**Entries supplied**
┌──

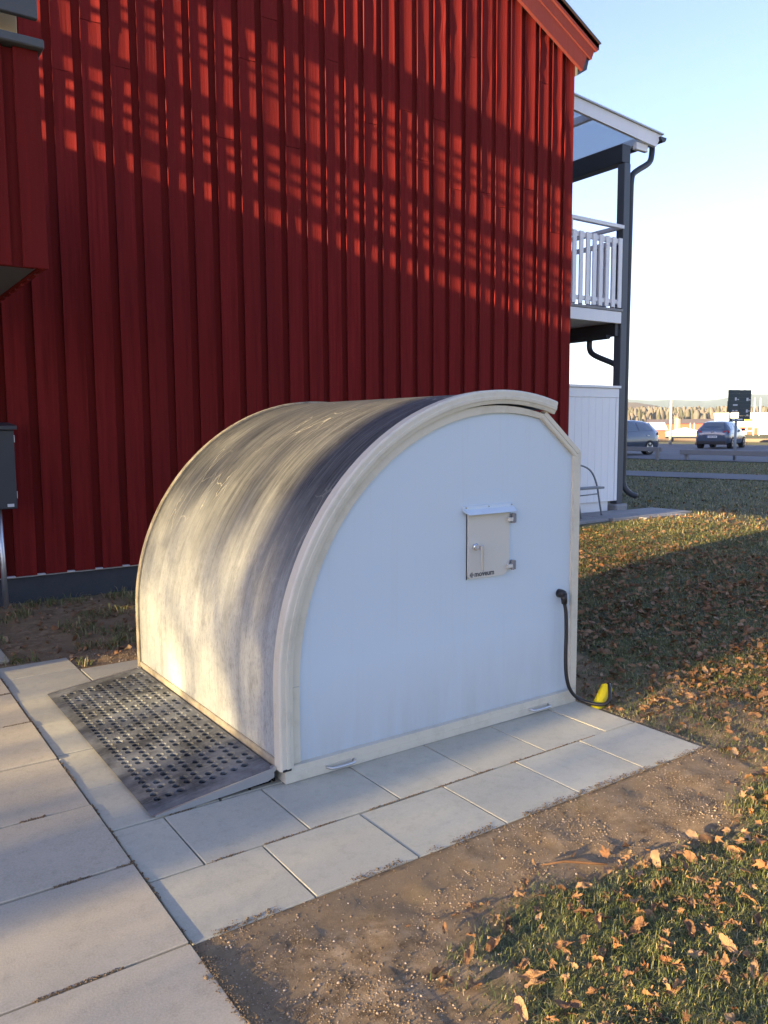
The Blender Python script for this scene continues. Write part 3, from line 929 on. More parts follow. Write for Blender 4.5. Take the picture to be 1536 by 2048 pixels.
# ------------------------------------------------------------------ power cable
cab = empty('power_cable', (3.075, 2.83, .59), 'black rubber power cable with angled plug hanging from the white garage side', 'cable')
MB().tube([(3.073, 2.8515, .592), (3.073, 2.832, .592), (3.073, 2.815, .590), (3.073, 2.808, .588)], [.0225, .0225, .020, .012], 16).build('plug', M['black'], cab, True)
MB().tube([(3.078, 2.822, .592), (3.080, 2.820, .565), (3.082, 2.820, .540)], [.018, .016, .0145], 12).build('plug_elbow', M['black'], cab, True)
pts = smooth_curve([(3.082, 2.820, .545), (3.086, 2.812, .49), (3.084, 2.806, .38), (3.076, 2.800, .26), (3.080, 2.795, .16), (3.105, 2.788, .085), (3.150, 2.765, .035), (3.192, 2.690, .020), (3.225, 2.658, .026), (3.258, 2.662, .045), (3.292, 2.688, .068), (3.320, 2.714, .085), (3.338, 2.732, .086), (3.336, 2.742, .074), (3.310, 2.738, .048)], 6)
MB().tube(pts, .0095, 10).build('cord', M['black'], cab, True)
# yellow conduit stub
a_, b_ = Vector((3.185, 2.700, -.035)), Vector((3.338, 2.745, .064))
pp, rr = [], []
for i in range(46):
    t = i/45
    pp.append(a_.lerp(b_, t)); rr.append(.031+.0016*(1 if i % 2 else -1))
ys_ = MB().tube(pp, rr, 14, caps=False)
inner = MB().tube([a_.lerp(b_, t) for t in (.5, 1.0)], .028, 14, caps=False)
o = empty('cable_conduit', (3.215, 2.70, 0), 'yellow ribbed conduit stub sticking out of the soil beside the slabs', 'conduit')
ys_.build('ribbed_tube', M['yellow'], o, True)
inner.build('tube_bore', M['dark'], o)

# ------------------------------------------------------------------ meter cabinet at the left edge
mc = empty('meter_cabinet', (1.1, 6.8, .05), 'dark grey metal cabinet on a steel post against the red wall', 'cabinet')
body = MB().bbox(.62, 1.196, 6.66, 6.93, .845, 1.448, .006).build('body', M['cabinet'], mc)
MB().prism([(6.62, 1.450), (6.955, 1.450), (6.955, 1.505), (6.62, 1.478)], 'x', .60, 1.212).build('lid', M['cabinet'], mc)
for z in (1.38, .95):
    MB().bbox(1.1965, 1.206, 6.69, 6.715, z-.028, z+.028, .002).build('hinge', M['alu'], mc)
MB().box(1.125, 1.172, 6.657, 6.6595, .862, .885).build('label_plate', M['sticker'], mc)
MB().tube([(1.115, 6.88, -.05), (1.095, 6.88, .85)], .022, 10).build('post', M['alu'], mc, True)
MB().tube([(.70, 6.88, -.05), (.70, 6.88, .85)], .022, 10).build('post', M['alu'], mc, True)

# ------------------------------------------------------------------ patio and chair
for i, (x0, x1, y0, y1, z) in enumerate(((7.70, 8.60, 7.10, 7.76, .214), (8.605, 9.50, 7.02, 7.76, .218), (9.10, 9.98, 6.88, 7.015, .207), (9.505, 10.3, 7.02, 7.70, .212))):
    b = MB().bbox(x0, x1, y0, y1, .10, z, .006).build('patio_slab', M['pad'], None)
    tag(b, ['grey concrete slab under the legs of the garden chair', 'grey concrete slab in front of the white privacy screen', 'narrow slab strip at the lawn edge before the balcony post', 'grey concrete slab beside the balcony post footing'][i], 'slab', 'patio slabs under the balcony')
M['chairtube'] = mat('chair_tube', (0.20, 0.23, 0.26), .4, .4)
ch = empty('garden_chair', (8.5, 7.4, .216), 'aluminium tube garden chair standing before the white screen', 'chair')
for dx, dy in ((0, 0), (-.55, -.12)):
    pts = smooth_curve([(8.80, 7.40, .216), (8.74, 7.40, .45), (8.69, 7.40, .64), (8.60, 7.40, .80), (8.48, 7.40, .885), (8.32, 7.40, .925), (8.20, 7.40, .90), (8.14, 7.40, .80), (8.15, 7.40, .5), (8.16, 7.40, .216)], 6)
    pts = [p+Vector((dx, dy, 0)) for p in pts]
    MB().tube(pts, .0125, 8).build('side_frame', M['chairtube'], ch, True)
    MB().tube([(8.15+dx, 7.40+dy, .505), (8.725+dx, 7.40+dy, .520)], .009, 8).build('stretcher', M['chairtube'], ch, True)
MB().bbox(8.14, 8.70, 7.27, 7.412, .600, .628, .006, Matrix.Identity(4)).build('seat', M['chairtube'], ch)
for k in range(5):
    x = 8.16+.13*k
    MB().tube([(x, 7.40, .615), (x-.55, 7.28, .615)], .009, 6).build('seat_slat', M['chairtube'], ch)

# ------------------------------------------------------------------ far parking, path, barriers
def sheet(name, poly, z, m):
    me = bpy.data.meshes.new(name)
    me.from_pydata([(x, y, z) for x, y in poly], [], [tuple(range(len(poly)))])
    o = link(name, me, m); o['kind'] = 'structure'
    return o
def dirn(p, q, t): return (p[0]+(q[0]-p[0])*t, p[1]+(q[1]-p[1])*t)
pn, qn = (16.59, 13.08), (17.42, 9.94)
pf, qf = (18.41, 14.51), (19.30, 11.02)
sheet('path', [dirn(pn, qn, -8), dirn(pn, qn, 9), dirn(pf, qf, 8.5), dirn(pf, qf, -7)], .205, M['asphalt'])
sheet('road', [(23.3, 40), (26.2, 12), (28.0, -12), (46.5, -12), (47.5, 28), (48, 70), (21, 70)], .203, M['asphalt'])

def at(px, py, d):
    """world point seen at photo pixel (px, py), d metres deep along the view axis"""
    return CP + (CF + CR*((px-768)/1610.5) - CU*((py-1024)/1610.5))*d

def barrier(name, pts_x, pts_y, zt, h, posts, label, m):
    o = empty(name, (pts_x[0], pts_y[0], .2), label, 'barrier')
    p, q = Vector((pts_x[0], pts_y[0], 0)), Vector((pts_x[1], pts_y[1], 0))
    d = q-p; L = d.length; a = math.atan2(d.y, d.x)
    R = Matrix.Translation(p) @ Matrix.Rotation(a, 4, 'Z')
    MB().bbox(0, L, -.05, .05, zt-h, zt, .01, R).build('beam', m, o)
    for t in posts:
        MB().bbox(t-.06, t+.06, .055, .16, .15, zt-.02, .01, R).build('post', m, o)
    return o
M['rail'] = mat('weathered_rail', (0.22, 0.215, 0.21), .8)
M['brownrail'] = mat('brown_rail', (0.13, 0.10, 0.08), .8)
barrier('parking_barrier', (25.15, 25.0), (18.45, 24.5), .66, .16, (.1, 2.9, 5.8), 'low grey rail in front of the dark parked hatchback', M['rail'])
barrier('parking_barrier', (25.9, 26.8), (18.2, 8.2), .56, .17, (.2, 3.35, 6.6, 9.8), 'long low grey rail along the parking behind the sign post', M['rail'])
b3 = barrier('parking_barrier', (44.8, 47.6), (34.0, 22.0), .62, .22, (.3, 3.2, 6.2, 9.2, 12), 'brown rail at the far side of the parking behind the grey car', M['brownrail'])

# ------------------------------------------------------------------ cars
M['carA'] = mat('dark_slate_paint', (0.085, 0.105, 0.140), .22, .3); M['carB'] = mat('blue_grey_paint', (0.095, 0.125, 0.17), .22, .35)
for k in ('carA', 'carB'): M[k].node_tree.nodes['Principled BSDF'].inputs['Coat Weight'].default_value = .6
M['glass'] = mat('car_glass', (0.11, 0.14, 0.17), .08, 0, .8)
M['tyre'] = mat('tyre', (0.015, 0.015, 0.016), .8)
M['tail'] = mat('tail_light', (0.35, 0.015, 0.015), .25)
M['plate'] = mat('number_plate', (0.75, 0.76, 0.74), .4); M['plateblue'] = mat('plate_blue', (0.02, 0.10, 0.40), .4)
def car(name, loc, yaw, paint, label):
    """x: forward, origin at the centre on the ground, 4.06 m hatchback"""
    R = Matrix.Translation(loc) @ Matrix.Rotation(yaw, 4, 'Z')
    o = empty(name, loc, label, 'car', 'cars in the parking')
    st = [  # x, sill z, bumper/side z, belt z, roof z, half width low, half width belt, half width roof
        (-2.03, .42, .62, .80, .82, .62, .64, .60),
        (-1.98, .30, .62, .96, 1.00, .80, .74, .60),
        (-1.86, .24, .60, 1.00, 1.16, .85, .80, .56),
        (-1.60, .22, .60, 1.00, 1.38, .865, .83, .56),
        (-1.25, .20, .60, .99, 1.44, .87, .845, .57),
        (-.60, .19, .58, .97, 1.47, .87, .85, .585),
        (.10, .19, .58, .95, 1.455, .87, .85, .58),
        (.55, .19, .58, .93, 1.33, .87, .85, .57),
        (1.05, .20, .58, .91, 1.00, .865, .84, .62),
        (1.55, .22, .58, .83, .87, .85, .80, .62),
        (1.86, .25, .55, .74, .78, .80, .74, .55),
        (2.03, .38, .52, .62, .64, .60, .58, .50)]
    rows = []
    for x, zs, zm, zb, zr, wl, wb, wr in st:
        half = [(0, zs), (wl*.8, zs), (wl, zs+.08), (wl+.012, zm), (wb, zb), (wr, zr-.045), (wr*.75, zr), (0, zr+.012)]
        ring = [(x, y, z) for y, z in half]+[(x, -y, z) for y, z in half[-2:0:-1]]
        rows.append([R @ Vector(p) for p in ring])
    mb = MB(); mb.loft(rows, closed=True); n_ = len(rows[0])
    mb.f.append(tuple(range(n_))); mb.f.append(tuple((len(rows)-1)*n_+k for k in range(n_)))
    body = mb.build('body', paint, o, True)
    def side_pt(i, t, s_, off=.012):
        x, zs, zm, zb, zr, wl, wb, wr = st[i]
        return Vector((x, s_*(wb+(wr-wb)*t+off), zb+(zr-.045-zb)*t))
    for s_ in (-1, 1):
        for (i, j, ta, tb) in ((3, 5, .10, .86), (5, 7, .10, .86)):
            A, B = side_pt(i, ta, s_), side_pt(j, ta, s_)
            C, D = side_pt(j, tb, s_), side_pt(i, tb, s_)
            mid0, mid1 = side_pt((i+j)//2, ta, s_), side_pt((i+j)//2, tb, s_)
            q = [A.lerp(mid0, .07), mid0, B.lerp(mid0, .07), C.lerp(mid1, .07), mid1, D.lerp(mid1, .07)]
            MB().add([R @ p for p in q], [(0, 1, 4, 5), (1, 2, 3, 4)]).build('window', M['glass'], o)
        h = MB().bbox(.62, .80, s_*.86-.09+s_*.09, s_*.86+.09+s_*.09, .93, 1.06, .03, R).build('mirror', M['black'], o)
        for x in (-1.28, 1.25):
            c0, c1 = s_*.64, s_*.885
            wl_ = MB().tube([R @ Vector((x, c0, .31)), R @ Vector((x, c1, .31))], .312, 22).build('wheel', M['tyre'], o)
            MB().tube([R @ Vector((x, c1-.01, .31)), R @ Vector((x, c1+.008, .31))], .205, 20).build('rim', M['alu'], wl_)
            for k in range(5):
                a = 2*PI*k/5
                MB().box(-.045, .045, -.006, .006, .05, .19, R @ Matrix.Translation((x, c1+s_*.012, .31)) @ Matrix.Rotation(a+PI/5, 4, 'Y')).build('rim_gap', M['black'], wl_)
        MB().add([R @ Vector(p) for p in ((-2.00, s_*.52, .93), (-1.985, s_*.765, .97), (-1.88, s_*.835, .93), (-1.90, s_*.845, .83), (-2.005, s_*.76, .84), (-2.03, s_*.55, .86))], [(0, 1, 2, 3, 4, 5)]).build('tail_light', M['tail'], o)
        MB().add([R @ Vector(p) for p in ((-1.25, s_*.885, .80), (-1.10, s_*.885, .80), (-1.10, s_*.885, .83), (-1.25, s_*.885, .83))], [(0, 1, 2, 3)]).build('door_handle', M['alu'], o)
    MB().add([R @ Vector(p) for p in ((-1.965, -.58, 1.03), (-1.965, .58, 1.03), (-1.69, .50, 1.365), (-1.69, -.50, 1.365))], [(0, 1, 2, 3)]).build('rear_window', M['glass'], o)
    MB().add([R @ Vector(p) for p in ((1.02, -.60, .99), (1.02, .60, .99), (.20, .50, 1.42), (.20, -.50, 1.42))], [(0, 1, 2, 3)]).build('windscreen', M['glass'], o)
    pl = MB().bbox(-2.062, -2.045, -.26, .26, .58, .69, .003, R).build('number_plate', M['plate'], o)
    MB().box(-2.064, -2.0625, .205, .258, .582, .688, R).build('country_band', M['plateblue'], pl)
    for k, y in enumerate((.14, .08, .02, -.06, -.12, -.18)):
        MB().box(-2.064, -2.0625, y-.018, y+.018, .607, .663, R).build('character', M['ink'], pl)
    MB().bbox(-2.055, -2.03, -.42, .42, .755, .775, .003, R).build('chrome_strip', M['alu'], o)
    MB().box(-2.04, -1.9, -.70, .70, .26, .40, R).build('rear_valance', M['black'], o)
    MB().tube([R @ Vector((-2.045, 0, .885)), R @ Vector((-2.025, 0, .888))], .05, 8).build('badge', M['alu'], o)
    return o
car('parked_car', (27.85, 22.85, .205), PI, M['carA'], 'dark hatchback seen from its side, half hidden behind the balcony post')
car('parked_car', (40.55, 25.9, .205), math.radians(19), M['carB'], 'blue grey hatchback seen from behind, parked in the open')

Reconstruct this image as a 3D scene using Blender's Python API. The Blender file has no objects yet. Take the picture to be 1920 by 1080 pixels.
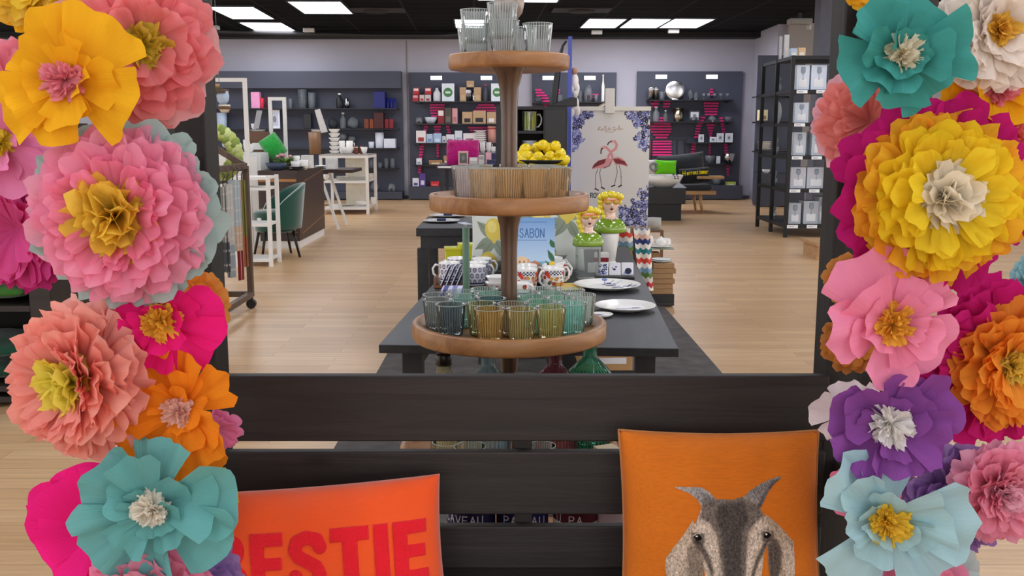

└──

**What to work on**
Copy out each line in the preceding records that contains "picture".

**Answer to the exercise**
The Blender Python script for this scene continues. Write part 3, from line 929 on. More parts follow. Write for Blender 4.5. Take the picture to be 1536 by 2048 pixels.
Reconstruct this image as a 3D scene using Blender's Python API. The Blender file has no objects yet. Take the picture to be 1920 by 1080 pixels.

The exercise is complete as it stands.